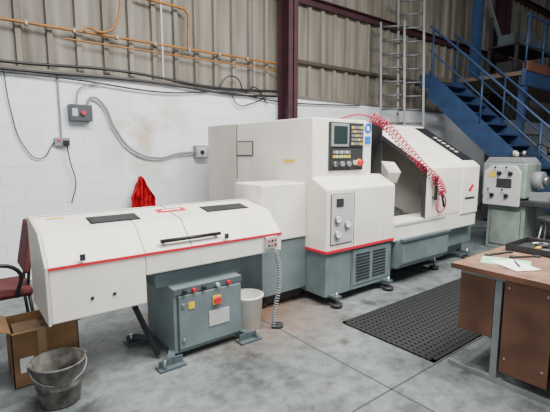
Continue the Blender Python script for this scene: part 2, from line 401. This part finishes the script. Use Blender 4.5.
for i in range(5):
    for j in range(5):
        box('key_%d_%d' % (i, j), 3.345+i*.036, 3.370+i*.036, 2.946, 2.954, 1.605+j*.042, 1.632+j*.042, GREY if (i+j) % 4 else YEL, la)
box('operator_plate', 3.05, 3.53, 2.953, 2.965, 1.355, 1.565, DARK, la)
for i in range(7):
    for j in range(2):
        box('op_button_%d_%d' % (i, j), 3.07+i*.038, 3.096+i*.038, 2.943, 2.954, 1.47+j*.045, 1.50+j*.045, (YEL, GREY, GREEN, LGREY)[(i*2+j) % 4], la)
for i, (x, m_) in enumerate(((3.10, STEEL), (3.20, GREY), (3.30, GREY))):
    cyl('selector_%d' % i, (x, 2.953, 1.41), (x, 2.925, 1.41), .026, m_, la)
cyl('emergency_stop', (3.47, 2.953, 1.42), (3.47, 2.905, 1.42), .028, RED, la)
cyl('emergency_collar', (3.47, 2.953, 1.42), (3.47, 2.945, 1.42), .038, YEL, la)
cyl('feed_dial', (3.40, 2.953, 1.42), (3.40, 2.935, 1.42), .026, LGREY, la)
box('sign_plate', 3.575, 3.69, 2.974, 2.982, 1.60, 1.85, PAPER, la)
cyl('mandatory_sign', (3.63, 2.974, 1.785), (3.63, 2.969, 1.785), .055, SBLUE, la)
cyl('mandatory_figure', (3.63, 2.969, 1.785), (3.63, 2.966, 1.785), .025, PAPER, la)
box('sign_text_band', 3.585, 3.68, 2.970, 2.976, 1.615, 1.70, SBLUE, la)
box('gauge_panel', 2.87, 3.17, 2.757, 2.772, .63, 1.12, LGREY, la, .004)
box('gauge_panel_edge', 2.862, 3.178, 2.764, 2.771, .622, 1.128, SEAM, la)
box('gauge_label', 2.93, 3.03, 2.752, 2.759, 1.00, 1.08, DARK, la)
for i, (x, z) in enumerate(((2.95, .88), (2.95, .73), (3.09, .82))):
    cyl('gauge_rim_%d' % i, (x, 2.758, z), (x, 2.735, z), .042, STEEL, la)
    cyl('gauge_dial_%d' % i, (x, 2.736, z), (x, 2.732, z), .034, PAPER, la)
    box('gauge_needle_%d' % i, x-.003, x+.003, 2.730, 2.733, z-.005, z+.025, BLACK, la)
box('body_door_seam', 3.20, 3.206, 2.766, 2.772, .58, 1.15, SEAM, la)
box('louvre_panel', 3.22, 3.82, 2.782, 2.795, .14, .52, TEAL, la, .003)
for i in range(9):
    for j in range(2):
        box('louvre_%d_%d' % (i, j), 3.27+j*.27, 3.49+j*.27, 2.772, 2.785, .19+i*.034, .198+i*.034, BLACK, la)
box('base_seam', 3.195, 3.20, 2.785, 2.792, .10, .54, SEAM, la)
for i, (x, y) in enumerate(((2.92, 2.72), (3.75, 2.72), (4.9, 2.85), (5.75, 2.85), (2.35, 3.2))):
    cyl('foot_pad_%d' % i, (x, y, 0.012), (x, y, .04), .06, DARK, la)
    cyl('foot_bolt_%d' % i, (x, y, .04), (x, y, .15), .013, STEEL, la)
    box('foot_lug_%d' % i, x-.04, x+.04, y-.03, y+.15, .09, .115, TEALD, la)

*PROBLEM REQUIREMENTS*
Reproduce every line precisely as given, omitting all pictures.

*THE COMPLETED TASK*
Continue the Blender Python script for this scene: part 2, from line 401. This part finishes the script. Use Blender 4.5.
for i in range(5):
    for j in range(5):
        box('key_%d_%d' % (i, j), 3.345+i*.036, 3.370+i*.036, 2.946, 2.954, 1.605+j*.042, 1.632+j*.042, GREY if (i+j) % 4 else YEL, la)
box('operator_plate', 3.05, 3.53, 2.953, 2.965, 1.355, 1.565, DARK, la)
for i in range(7):
    for j in range(2):
        box('op_button_%d_%d' % (i, j), 3.07+i*.038, 3.096+i*.038, 2.943, 2.954, 1.47+j*.045, 1.50+j*.045, (YEL, GREY, GREEN, LGREY)[(i*2+j) % 4], la)
for i, (x, m_) in enumerate(((3.10, STEEL), (3.20, GREY), (3.30, GREY))):
    cyl('selector_%d' % i, (x, 2.953, 1.41), (x, 2.925, 1.41), .026, m_, la)
cyl('emergency_stop', (3.47, 2.953, 1.42), (3.47, 2.905, 1.42), .028, RED, la)
cyl('emergency_collar', (3.47, 2.953, 1.42), (3.47, 2.945, 1.42), .038, YEL, la)
cyl('feed_dial', (3.40, 2.953, 1.42), (3.40, 2.935, 1.42), .026, LGREY, la)
box('sign_plate', 3.575, 3.69, 2.974, 2.982, 1.60, 1.85, PAPER, la)
cyl('mandatory_sign', (3.63, 2.974, 1.785), (3.63, 2.969, 1.785), .055, SBLUE, la)
cyl('mandatory_figure', (3.63, 2.969, 1.785), (3.63, 2.966, 1.785), .025, PAPER, la)
box('sign_text_band', 3.585, 3.68, 2.970, 2.976, 1.615, 1.70, SBLUE, la)
box('gauge_panel', 2.87, 3.17, 2.757, 2.772, .63, 1.12, LGREY, la, .004)
box('gauge_panel_edge', 2.862, 3.178, 2.764, 2.771, .622, 1.128, SEAM, la)
box('gauge_label', 2.93, 3.03, 2.752, 2.759, 1.00, 1.08, DARK, la)
for i, (x, z) in enumerate(((2.95, .88), (2.95, .73), (3.09, .82))):
    cyl('gauge_rim_%d' % i, (x, 2.758, z), (x, 2.735, z), .042, STEEL, la)
    cyl('gauge_dial_%d' % i, (x, 2.736, z), (x, 2.732, z), .034, PAPER, la)
    box('gauge_needle_%d' % i, x-.003, x+.003, 2.730, 2.733, z-.005, z+.025, BLACK, la)
box('body_door_seam', 3.20, 3.206, 2.766, 2.772, .58, 1.15, SEAM, la)
box('louvre_panel', 3.22, 3.82, 2.782, 2.795, .14, .52, TEAL, la, .003)
for i in range(9):
    for j in range(2):
        box('louvre_%d_%d' % (i, j), 3.27+j*.27, 3.49+j*.27, 2.772, 2.785, .19+i*.034, .198+i*.034, BLACK, la)
box('base_seam', 3.195, 3.20, 2.785, 2.792, .10, .54, SEAM, la)
for i, (x, y) in enumerate(((2.92, 2.72), (3.75, 2.72), (4.9, 2.85), (5.75, 2.85), (2.35, 3.2))):
    cyl('foot_pad_%d' % i, (x, y, 0.012), (x, y, .04), .06, DARK, la)
    cyl('foot_bolt_%d' % i, (x, y, .04), (x, y, .15), .013, STEEL, la)
    box('foot_lug_%d' % i, x-.04, x+.04, y-.03, y+.15, .09, .115, TEALD, la)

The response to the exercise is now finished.